A point of order is raised when a Member believes that the rules or customary procedures of the House have been incorrectly applied or overlooked during the proceedings. A point of order may be raised at virtually any time in the proceedings, provided it is raised and concisely argued as soon as possible after the irregularity occurs.

Points of order are often raised by Members seeking to obtain the unanimous consent of the House in order to avoid the notice provisions of the Standing Orders. For example, unanimous consent is often sought to waive the notice requirement to introduce a substantive motion or a bill.

Points of order respecting procedure must be raised promptly, before proceedings have reached a point at which the objection would be out of place. It is the responsibility of the Speaker to determine the merits of a point of order and to resolve the issue.

Raising a Point of Order

Any Member can interrupt a Member who has the floor of the House during debate and bring to the Chair’s attention a procedural irregularity the moment it occurs. When recognized on a point of order, a Member should state only the Standing Order or practice that he or she considers to have been breached.

There are, however, numerous exceptions to the rule that a point of order must be raised at the moment a procedural irregularity occurs. Points of order arising out of the debate on the adjournment motion (Adjournment Proceedings) are taken up the next sitting day. Points of order arising out of Question Period or the time set aside for Statements by Members are usually delayed until after Question Period.

A Member may not direct remarks to the House or engage in debate under the guise of a point of order. A Member may not rise on a point of order to move a motion, with the exception of a motion that another Member be now heard.

A point of order may be raised after debate has concluded but before the Speaker puts the question, or after the vote has been taken, but a Member may not interrupt the Speaker when he or she is putting the question to the House. If attention is called to a breach of order during the course of a division, the division is completed before the point of order is dealt with.

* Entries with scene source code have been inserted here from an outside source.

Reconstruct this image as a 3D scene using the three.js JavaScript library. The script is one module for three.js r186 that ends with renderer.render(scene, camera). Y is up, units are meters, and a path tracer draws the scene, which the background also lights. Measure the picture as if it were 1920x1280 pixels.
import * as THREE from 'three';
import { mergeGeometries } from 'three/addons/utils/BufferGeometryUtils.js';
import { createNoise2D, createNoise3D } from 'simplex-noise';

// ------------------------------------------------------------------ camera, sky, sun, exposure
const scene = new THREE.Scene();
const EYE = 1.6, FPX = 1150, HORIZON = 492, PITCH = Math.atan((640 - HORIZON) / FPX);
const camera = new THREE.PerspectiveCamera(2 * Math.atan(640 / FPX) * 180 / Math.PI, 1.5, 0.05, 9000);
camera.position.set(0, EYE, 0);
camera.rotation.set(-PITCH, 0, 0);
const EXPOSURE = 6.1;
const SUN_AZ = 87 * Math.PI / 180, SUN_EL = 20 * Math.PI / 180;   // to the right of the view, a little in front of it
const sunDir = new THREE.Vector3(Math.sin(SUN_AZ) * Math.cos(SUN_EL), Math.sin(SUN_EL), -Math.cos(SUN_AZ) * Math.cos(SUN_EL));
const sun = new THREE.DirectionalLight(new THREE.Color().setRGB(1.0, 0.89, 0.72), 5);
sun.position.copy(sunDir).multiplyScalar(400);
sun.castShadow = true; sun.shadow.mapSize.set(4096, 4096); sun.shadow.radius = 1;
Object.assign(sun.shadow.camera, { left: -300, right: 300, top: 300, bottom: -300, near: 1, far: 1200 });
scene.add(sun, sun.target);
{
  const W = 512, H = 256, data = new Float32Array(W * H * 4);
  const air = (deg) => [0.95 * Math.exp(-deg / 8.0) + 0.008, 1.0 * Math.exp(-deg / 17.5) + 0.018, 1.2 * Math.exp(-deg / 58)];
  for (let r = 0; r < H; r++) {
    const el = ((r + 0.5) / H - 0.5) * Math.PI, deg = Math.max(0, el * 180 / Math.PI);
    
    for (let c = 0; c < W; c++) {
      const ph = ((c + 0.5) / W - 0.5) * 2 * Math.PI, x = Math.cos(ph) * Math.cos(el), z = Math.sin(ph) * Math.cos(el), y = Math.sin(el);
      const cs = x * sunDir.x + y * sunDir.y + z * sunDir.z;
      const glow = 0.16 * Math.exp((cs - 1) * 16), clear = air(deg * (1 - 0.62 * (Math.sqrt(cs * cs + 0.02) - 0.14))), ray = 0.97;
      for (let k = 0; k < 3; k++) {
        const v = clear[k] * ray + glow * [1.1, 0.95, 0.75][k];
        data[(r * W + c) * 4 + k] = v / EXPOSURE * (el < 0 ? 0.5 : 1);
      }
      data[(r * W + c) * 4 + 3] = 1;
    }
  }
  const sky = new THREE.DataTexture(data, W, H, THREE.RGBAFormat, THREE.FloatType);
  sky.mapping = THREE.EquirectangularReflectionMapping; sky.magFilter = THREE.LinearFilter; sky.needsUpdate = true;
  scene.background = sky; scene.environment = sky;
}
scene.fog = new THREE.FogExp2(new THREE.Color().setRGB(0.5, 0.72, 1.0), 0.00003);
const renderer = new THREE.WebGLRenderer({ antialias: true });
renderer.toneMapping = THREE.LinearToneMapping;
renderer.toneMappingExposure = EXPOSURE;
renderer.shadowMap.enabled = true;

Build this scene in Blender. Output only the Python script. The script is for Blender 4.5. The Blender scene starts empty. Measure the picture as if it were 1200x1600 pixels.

Ruling on a Point of Order

The Speaker has the duty to preserve order and decorum and to decide any matter of procedure that may arise. The Chair is required to call the attention of the House to an irregularity in debate or procedure immediately, without waiting for the intervention of a Member. In addition, the Speaker decides questions of order once they arise and not in anticipation. Though raised on a point of order, hypothetical queries on procedure cannot be addressed to the Speaker, nor may constitutional questions or questions of law.

When a point of order is raised, the Speaker attempts to rule on the matter immediately. However, if necessary, the Speaker may take the matter under advisement and come back to the House later with a formal ruling. The Speaker may also allow discussion on the point of order before coming to a decision. Once the decision is rendered, the matter is no longer open to debate or discussion and the ruling cannot be appealed to the House.